Thomas Nlend

Les bouffons de la haine

Grasset

En refermant « les bouffons de la haine », le lecteur ne peut échapper à deux interrogations: L’auteur de ces pages invraisemblables est-il courageux ou insouciant? Ce livre est-il un roman ou un récit?

Car la plongée de Mathias Cardet (alias Thomas Nlend) dans l’univers de l’extrême droite française qu’il infiltre pendant trois années est à proprement dire effrayante.

Ce témoignage sans concession est servi par une plume directe et des dialogues particulièrement réalistes. Thomas Nlend sait faire partager ses angoisses et ses surprises, offrant au lecteur des moments de grande hilarité face à la folie absolue des personnages qu’il rencontre et des situations qu’il doit affronter.

Ce que découvre en effet le petit voyou de Créteil avec le succès de son livre « L’effroyable imposture du rap » grâce auquel il se fait connaitre d’Alain Soral, de Dieudonné et de quelques autres illuminés de la fachosphère, dépasse l’imaginable: Le plus sérieusement du monde, des militants affirment qu’Hitler s’est réfugié au pôle sud, que le génocide arménien a été commis par les juifs ainsi d’ailleurs que le génocide indien, qu’Hitler a été payé par les Rothschild  pour faire la Shoah, qu’Alexandre et Jules César sont en réalité la même personne et quelques autres énormités du même tonneau, « que tout le monde sait »!

Sont décrites les soirées hystériques, vulgaires, scandaleuses, de ces mythomanes d’une mouvance appelée « Egalité et Réconciliation », qui veulent se transformer en parti politique. S’affirment les défenseurs d’un « Front de la foi » destiné à affronter « l’esprit juif qui domine et avilit notre époque »

L’auteur, écœuré des comportements avilissants, des idées antisémites, des provocations ahurissantes de ces apprentis sorciers qui vivent grassement sur le dos de minables qu’ils méprisent, entreprend de combattre de l’intérieur des « vendeurs de haine qui ne font pas la distinction entre la liberté d’expression et l’incitation à la violence ».
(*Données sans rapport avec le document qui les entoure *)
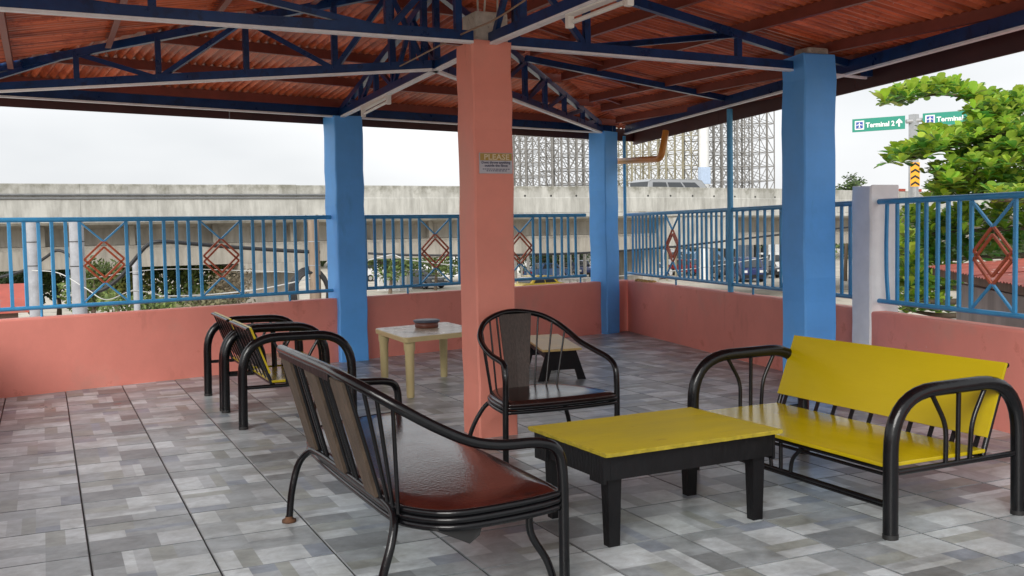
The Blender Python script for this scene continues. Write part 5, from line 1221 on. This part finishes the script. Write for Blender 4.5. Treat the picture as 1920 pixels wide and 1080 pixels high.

Il décrit Alain Soral dans sa vérité d’illuminé prétentieux et trouillard, de pervers et « d’Hitler en carton », ébloui par une notoriété soudaine qui le place en compétition provisoire avec Dieudonné, le négationniste Robert Faurisson et Jean-Marie Le Pen ainsi que bien d’autres noms qui sont aussi associés à cette impossible aventure.

Aidé de quelques complice Mathias Cardet parvient à ébranler le projet de parti politique naissant autour des évènements parisiens qui se déroulent sous le nom de « Jours de colères » et exprime clairement ses convictions républicaines, aux antipodes des idées défendues par cette fachosphère. Désormais, ce groupuscule extrême va harceler et menacer celui qu’il traite « d’indic », et grâce auquel le grand public peut mieux appréhender les véritables intentions de mouvances obscures, brutales et vulgaires.